▶ **Instructions to follow**: Return, without pictures, the lines from the start of the data through the one that contains "random.seed(11)".
-- Start The data --
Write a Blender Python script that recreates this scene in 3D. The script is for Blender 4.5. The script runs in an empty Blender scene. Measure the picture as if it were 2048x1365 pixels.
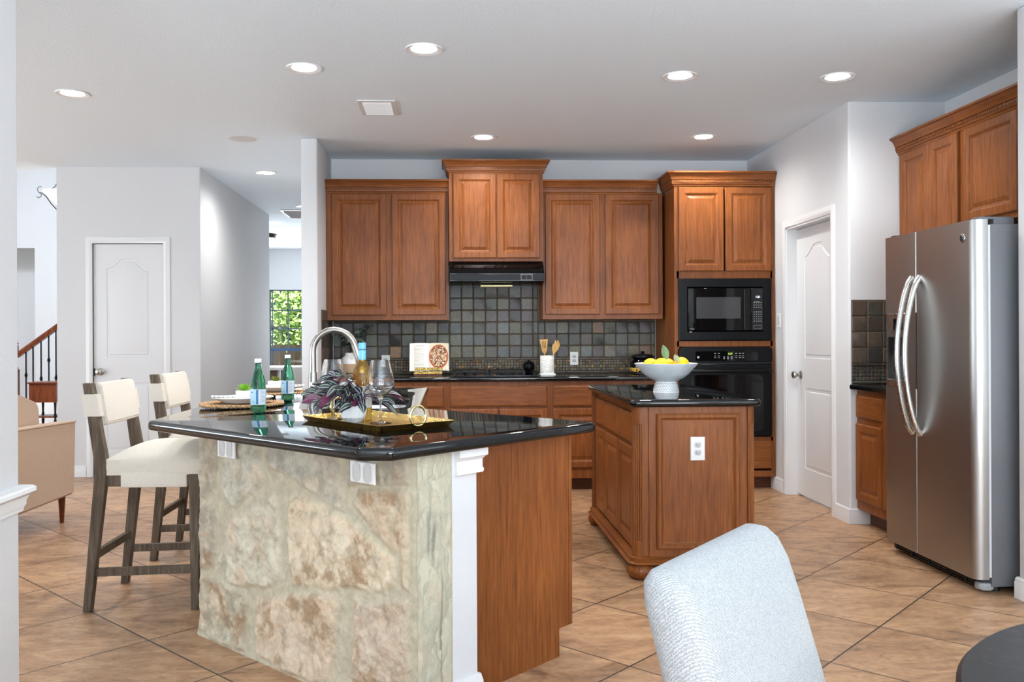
import bpy, bmesh, math, random
from mathutils import Vector, Matrix, noise as mnoise

S = bpy.context.scene
COL = S.collection
R = math.radians
random.seed(11)

# ------------------------------------------------------------------ camera, world, lights, exposure
CAM_H = 1.244
FPX, PX, PY, YAW, ROLL = 1743.0, 973.4, 671.0, 0.043, 0.0048
cd = bpy.data.cameras.new('camera')
cd.sensor_fit = 'HORIZONTAL'
cd.sensor_width = 36.0
cd.lens = FPX / 2048 * 36.0
cd.shift_x = (1024 - PX) / 2048
cd.shift_y = (PY - 682.5) / 2048
cd.clip_start = 0.05
cam = bpy.data.objects.new('camera', cd)
COL.objects.link(cam)
fw = Vector((math.sin(YAW), math.cos(YAW), 0))
rt = Vector((math.cos(YAW), -math.sin(YAW), 0))
up = Vector((0, 0, 1))
rt2 = rt * math.cos(ROLL) - up * math.sin(ROLL)
up2 = up * math.cos(ROLL) + rt * math.sin(ROLL)
m = Matrix((rt2, up2, -fw)).transposed().to_4x4()
m.translation = Vector((0, 0, CAM_H))
cam.matrix_world = m
S.camera = cam

w = bpy.data.worlds.new('world')
S.world = w
w.use_nodes = True
bgn = w.node_tree.nodes['Background']
bgn.inputs[0].default_value = (0.80, 0.90, 1.0, 1)
bgn.inputs[1].default_value = 1.1

S.view_settings.view_transform = 'Standard'
S.view_settings.look = 'None'
S.view_settings.gamma = 1
S.view_settings.use_curve_mapping = False
S.view_settings.exposure = 0.34
S.cycles.use_denoising = True
S.cycles.max_bounces = 10
S.cycles.diffuse_bounces = 5
S.cycles.transmission_bounces = 10
S.cycles.caustics_reflective = False
S.cycles.sample_clamp_indirect = 6.0


def lamp(name, kind, loc, energy, color=(1, 1, 1), rot=(0, 0, 0), size=1.0, size_y=None, **kw):
    l = bpy.data.lights.new(name, kind)
    l.energy = energy
    l.color = color
    if kind == 'AREA':
        l.shape = 'RECTANGLE' if size_y else 'DISK'
        l.size = size
        if size_y:
            l.size_y = size_y
    for k, v in kw.items():
        setattr(l, k, v)
    o = bpy.data.objects.new(name, l)
    o.location = loc
    o.rotation_euler = rot
    COL.objects.link(o)
    return o


# sun on the garden; window daylight behind the camera; the fill lamps are added
lamp('sun', 'SUN', (0, 0, 12), 18.0, (1.0, 0.96, 0.88), (R(48), 0, R(-28)), angle=0.02)
DAY = (0.85, 0.93, 1.0)
FILL_TINT = (0.79, 0.905, 1.0)  # cool tint of the added lamps that brighten the ceiling
for xx in (-0.4, 1.1, 2.6):
    lamp('window_daylight', 'AREA', (xx, -2.42, 1.45), 28, DAY, (R(90), 0, 0), 1.1, 2.0)       # windows behind the camera: sky
    lamp('front_ceiling_fill', 'AREA', (xx, -2.40, 0.9), 170, FILL_TINT, (R(170), 0, 0), 1.1, 0.9)   # added fill aimed up to brighten the ceiling, not a real source
lamp('nook_fill', 'AREA', (3.82, 1.3, 1.45), 5, DAY, (0, R(90), 0), 1.8, 2.6)              # added light for an unseen nook window on the right
lamp('nook_ceiling_fill', 'AREA', (3.80, 1.3, 0.95), 16, FILL_TINT, (0, R(150), 0), 0.9, 2.6)  # added uplight that brightens the ceiling from the nook side
for yy in (1.0, 4.4):
    lamp('living_fill', 'AREA', (-6.9, yy, 1.5), 11, DAY, (0, R(-90), 0), 2.0, 2.4)           # added light for unseen living room windows on the left
    lamp('living_ceiling_fill', 'AREA', (-6.88, yy, 0.9), 112, FILL_TINT, (0, R(-142), 0), 0.9, 2.4)  # added uplight that brightens the ceiling from the living room side
lamp('stair_fill', 'AREA', (-6.2, 9.2, 5.0), 470, DAY, (0, 0, 0), 3.0, 2.0)                 # added overhead fill for the two-storey stair hall, no window there
lamp('far_daylight', 'AREA', (-2.0, 15.1, 1.4), 120, DAY, (R(-90), 0, 0), 2.0, 1.3)              # far window

# ------------------------------------------------------------------ material helpers
def lin(c):
    def f(v):
        v /= 255.0
        return v / 12.92 if v <= 0.04045 else ((v + 0.055) / 1.055) ** 2.4
    return (f(c[0]), f(c[1]), f(c[2]), 1.0)


class NT:
    def __init__(s, name):
        s.m = bpy.data.materials.new(name)
        s.m.use_nodes = True
        s.t = s.m.node_tree
        s.b = s.t.nodes['Principled BSDF']
        s.out = s.t.nodes['Material Output']

    def n(s, kind, ins=None, **props):
        nd = s.t.nodes.new(kind)
        for k, v in props.items():
            setattr(nd, k, v)
        for k, v in (ins or {}).items():
            if isinstance(v, tuple) and len(v) == 2 and hasattr(v[0], 'outputs'):
                s.t.links.new(v[0].outputs[v[1]], nd.inputs[k])
            else:
                nd.inputs[k].default_value = v
        return nd

    def set(s, **kw):
        names = dict(col='Base Color', rough='Roughness', metal='Metallic', ior='IOR', trans='Transmission Weight',
                     normal='Normal', emis='Emission Color', emis_s='Emission Strength', alpha='Alpha', spec='Specular IOR Level',
                     coat='Coat Weight', coat_r='Coat Roughness', sheen='Sheen Weight', sss='Subsurface Weight', aniso='Anisotropic')
        for k, v in kw.items():
            i = s.b.inputs[names[k]]
            if isinstance(v, tuple) and len(v) == 2 and hasattr(v[0], 'outputs'):
                s.t.links.new(v[0].outputs[v[1]], i)
            else:
                i.default_value = v
        return s.m

    def coords(s, scale=(1, 1, 1), which='Object', rot=(0, 0, 0), loc=(0, 0, 0)):
        tc = s.n('ShaderNodeTexCoord')
        mp = s.n('ShaderNodeMapping', {'Vector': (tc, which), 'Scale': scale, 'Rotation': rot, 'Location': loc})
        return (mp, 0)

    def noise(s, vec, scale, detail=4, rough=0.55, dist=0.0):
        return s.n('ShaderNodeTexNoise', {'Vector': vec, 'Scale': scale, 'Detail': detail, 'Roughness': rough, 'Distortion': dist})

    def ramp(s, fac, stops):
        r = s.n('ShaderNodeValToRGB', {'Fac': fac})
        e = r.color_ramp.elements
        while len(e) < len(stops):
            e.new(0.5)
        for el, (p, c) in zip(e, stops):
            el.position = p
            el.color = c if len(c) == 4 else (*c, 1)
        return (r, 0)

    def mix(s, fac, a, b, mode='MIX'):
        x = s.n('ShaderNodeMix', data_type='RGBA', blend_type=mode)
        for k, v in ((0, fac), (6, a), (7, b)):
            if isinstance(v, tuple) and len(v) == 2 and hasattr(v[0], 'outputs'):
                s.t.links.new(v[0].outputs[v[1]], x.inputs[k])
            else:
                x.inputs[k].default_value = v
        return (x, 2)

    def bump(s, h, strength=0.3, dist=0.01):
        return (s.n('ShaderNodeBump', {'Height': h, 'Strength': strength, 'Distance': dist}), 0)


def plain(name, c, rough=0.5, metal=0.0, **kw):
    return NT(name).set(col=lin(c), rough=rough, metal=metal, **kw)


def mat_paint(name, c, sc=140, st=0.25, rough=0.75):
    t = NT(name)
    v = t.coords(which='Object')
    n = t.noise(v, sc, 3, 0.6)
    return t.set(col=lin(c), rough=rough, normal=t.bump((n, 0), st, 0.004))


def mat_wood(name, c1, c2, c3, scale, rough=0.38, blotch=2.2, coat=0.05):
    t = NT(name)
    oi = t.n('ShaderNodeObjectInfo')
    tc = t.n('ShaderNodeTexCoord')
    off = t.n('ShaderNodeVectorMath', {0: (tc, 'Object'), 1: (oi, 'Location')}, operation='ADD')
    rv = t.n('ShaderNodeVectorMath', {0: (off, 0), 1: (7.0, 5.0, 3.0)}, operation='ADD')
    mp = t.n('ShaderNodeMapping', {'Vector': (rv, 0), 'Scale': scale})
    g = t.noise((mp, 0), 1.0, 7, 0.62, 0.6)
    b = t.noise((rv, 0), blotch, 3, 0.5, 0.3)
    c = t.ramp((g, 0), [(0.30, lin(c1)), (0.52, lin(c2)), (0.72, lin(c3))])
    d = t.ramp((b, 0), [(0.3, (0.76, 0.73, 0.71)), (0.7, (1.10, 1.09, 1.08))])
    col = t.mix(1.0, c, d, 'MULTIPLY')
    return t.set(col=col, rough=rough, normal=t.bump((g, 0), 0.06, 0.002), coat=coat, coat_r=0.22, spec=0.22)


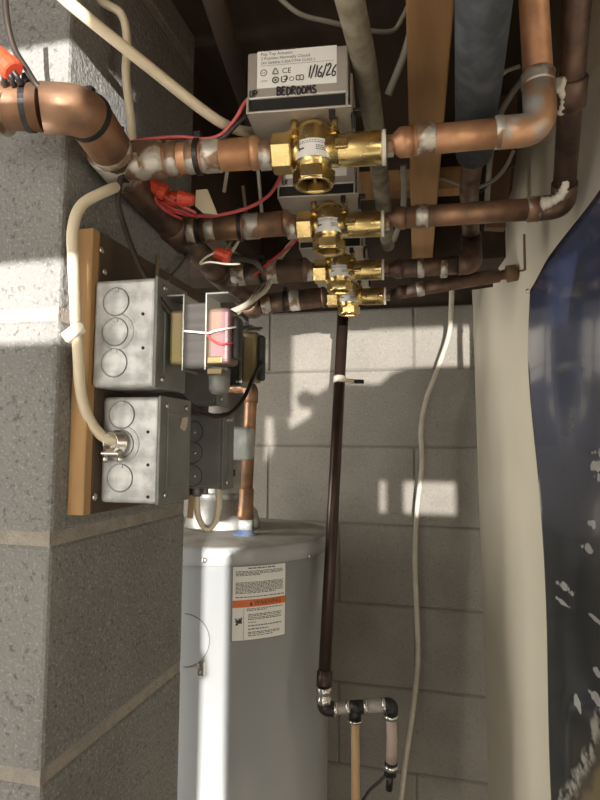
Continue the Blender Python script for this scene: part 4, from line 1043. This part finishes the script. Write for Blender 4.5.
plate('light_blocker_gap', [(.019, YR, z3_ - .001), (x_b + .022, YR, z3_ - .001), (x_b + .022, YR, zl), (.019, YR, zl)])
hl = [(267, 480), (269, 465), (277, 450), (291, 432), (303, 424), (314, 417), (316, 410), (304, 408), (300, 398), (308, 391), (320, 396), (335, 386), (350, 384), (383, 385), (395, 374), (410, 369), (475, 367)]
hp_ = [Q(x, y, 'B') for x, y in hl]; zs = Q(380, 481, 'B').z; ze_ = Q(380, 513, 'B').z
xr = 1.1
plate('light_blocker_right', [(p.x, YR, p.z) for p in hp_] + [(xr, YR, hp_[-1].z), (xr, YR, zs), (hp_[0].x, YR, zs)])
def bar_(nm, px0, px1):
    a = Q(px0, 490, 'B').x; b = Q(px1, 490, 'B').x if px1 < 600 else xr
    plate(nm, [(a, YR, ze_), (b, YR, ze_), (b, YR, zs + .001), (a, YR, zs + .001)])
bar_('light_blocker_bar_left', 267, 380); bar_('light_blocker_bar_mid', 389, 404); bar_('light_blocker_bar_right', 458, 900)
xl = hp_[0].x - .019
plate('light_blocker_lower', [(xl, YR, .3), (xr, YR, .3), (xr, YR, ze_ + .001), (hp_[0].x, YR, ze_ + .001), (hp_[0].x, YR, ze_ - .006), (xl, YR, ze_ - .016)])
sp = [Q(269, 418, 'B'), Q(292, 418, 'B')]
plate('light_blocker_strip', [(sp[0].x, YR, sp[0].z), (sp[1].x, YR, sp[0].z), (sp[1].x, YR, zl + .001), (sp[0].x, YR, zl + .001)])
nk_ = [Q(277, 419, 'B'), Q(289, 419, 'B'), Q(291, 440, 'B'), Q(279, 450, 'B')]
plate('light_blocker_neck', [(p.x, YR, p.z) for p in nk_])

kb = []
for q in [(181, 636), (190, 640), (200, 647), (206, 657), (207, 677), (201, 677), (200, 667), (197, 665), (194, 673), (181, 673)]:
    a_, z_ = tank_hit(*q); p = on_tank(a_, z_); tt = (YR - LAMP.y) / (p.y - LAMP.y); kb.append(LAMP + (p - LAMP) * tt)
plate('light_blocker_hook', [(p.x, YR, p.z) for p in kb])
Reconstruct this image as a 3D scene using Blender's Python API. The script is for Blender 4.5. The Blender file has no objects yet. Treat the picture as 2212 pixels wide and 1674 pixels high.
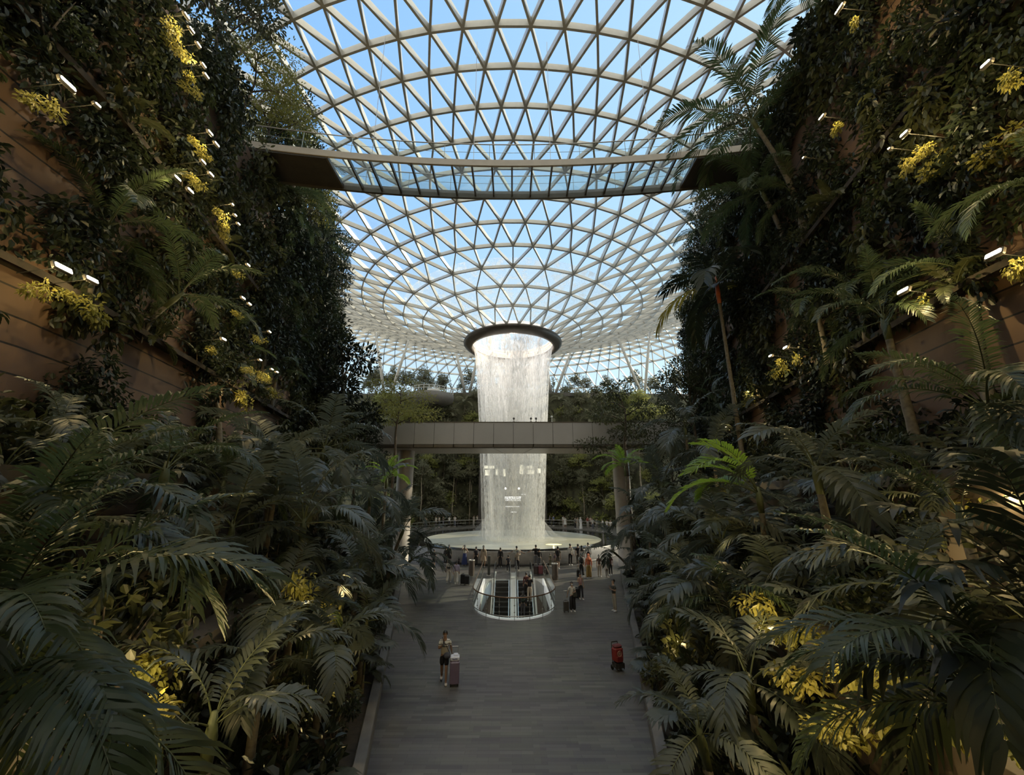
import bpy, bmesh, math, random
from mathutils import Vector, Matrix, Quaternion
random.seed(7)
R_ = random.Random(11)
PI = math.pi
C = bpy.context.scene.collection
scene = bpy.context.scene

# ------------------------------------------------------------------ camera
FPX, TH, CAMZ = 850.0, math.radians(15.0), 6.55
cd = bpy.data.cameras.new('camera'); cam = bpy.data.objects.new('camera', cd); C.objects.link(cam)
cd.sensor_width = 36.0; cd.lens = FPX / 2212 * 36; cd.clip_end = 600; cd.clip_start = 0.05
cam.location = (0, 0, CAMZ); cam.rotation_euler = (PI/2 + TH, 0, 0)
scene.camera = cam
scene.view_settings.view_transform = 'Standard'
scene.view_settings.look = 'None'
scene.view_settings.exposure = 0.0; scene.view_settings.gamma = 1.14
scene.view_settings.use_white_balance = True; scene.view_settings.white_balance_temperature = 6600; scene.view_settings.white_balance_tint = 6
cy = scene.cycles
cy.max_bounces = 5; cy.diffuse_bounces = 2; cy.glossy_bounces = 2; cy.transmission_bounces = 2
cy.transparent_max_bounces = 20; cy.use_adaptive_sampling = True; cy.adaptive_threshold = 0.05; cy.adaptive_min_samples = 12; cy.use_auto_tile = False; cy.time_limit = 900
cy.caustics_reflective = False; cy.caustics_refractive = False
cy.use_denoising = True; cy.sample_clamp_indirect = 4.0

def ray(px, py):
    v = -(py-837)/FPX
    return Vector(((px-1106)/FPX, math.cos(TH)-v*math.sin(TH), math.sin(TH)+v*math.cos(TH)))
def aty(px, py, Y):
    d = ray(px, py); return Vector((0, 0, CAMZ)) + d*(Y/d.y)
def atz(px, py, Z=0.0):
    d = ray(px, py); return Vector((0, 0, CAMZ)) + d*((Z-CAMZ)/d.z)
def proj(p):
    q = Vector(p) - Vector((0, 0, CAMZ))
    zc = q.y*math.cos(TH)+q.z*math.sin(TH); up = -q.y*math.sin(TH)+q.z*math.cos(TH)
    if zc <= 0.01: return (-9999, -9999)
    return (1106+q.x/zc*FPX, 837-up/zc*FPX)
def wid(y): return max(2.4, 3.6+.23*(y-12))
def atwall(px, py, u):
    d = ray(px, py); t = 0.5
    for i in range(4000):
        p = Vector((0, 0, CAMZ)) + d*t
        if abs(p.x) >= wid(p.y)+u: return p
        t += .02
    return p

# ------------------------------------------------------------------ materials
MATS = {}
def nd(nt, typ, **kw):
    n = nt.nodes.new(typ)
    for k, v in kw.items():
        if k in n.inputs: n.inputs[k].default_value = v
        else: setattr(n, k, v)
    return n
def c4(c): return (c[0], c[1], c[2], 1)
def mat(name, col, rough=.5, metal=0, emit=None, es=0, var=.0, vscale=3.0, spec=.5, bump=0):
    if name in MATS: return MATS[name]
    m = bpy.data.materials.new(name); m.use_nodes = True; nt = m.node_tree
    b = nt.nodes['Principled BSDF']
    b.inputs['Base Color'].default_value = c4(col); b.inputs['Roughness'].default_value = rough
    b.inputs['Metallic'].default_value = metal; b.inputs['Specular IOR Level'].default_value = spec
    if emit: b.inputs['Emission Color'].default_value = c4(emit); b.inputs['Emission Strength'].default_value = es
    tc = nd(nt, 'ShaderNodeTexCoord'); nz = nd(nt, 'ShaderNodeTexNoise', Scale=vscale, Detail=4.0)
    nt.links.new(tc.outputs['Object'], nz.inputs['Vector'])
    if var > 0:
        r = nd(nt, 'ShaderNodeValToRGB')
        r.color_ramp.elements[0].position = .3; r.color_ramp.elements[1].position = .7
        r.color_ramp.elements[0].color = c4([c*(1-var) for c in col]); r.color_ramp.elements[1].color = c4([min(1, c*(1+var)) for c in col])
        nt.links.new(nz.outputs['Fac'], r.inputs['Fac']); nt.links.new(r.outputs['Color'], b.inputs['Base Color'])
    if bump > 0:
        bp = nd(nt, 'ShaderNodeBump', Strength=bump, Distance=.03)
        nt.links.new(nz.outputs['Fac'], bp.inputs['Height']); nt.links.new(bp.outputs['Normal'], b.inputs['Normal'])
    MATS[name] = m; return m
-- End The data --
▶ **The solution**:
Write a Blender Python script that recreates this scene in 3D. The script is for Blender 4.5. The script runs in an empty Blender scene. Measure the picture as if it were 2048x1365 pixels.
import bpy, bmesh, math, random
from mathutils import Vector, Matrix, noise as mnoise

S = bpy.context.scene
COL = S.collection
R = math.radians
random.seed(11)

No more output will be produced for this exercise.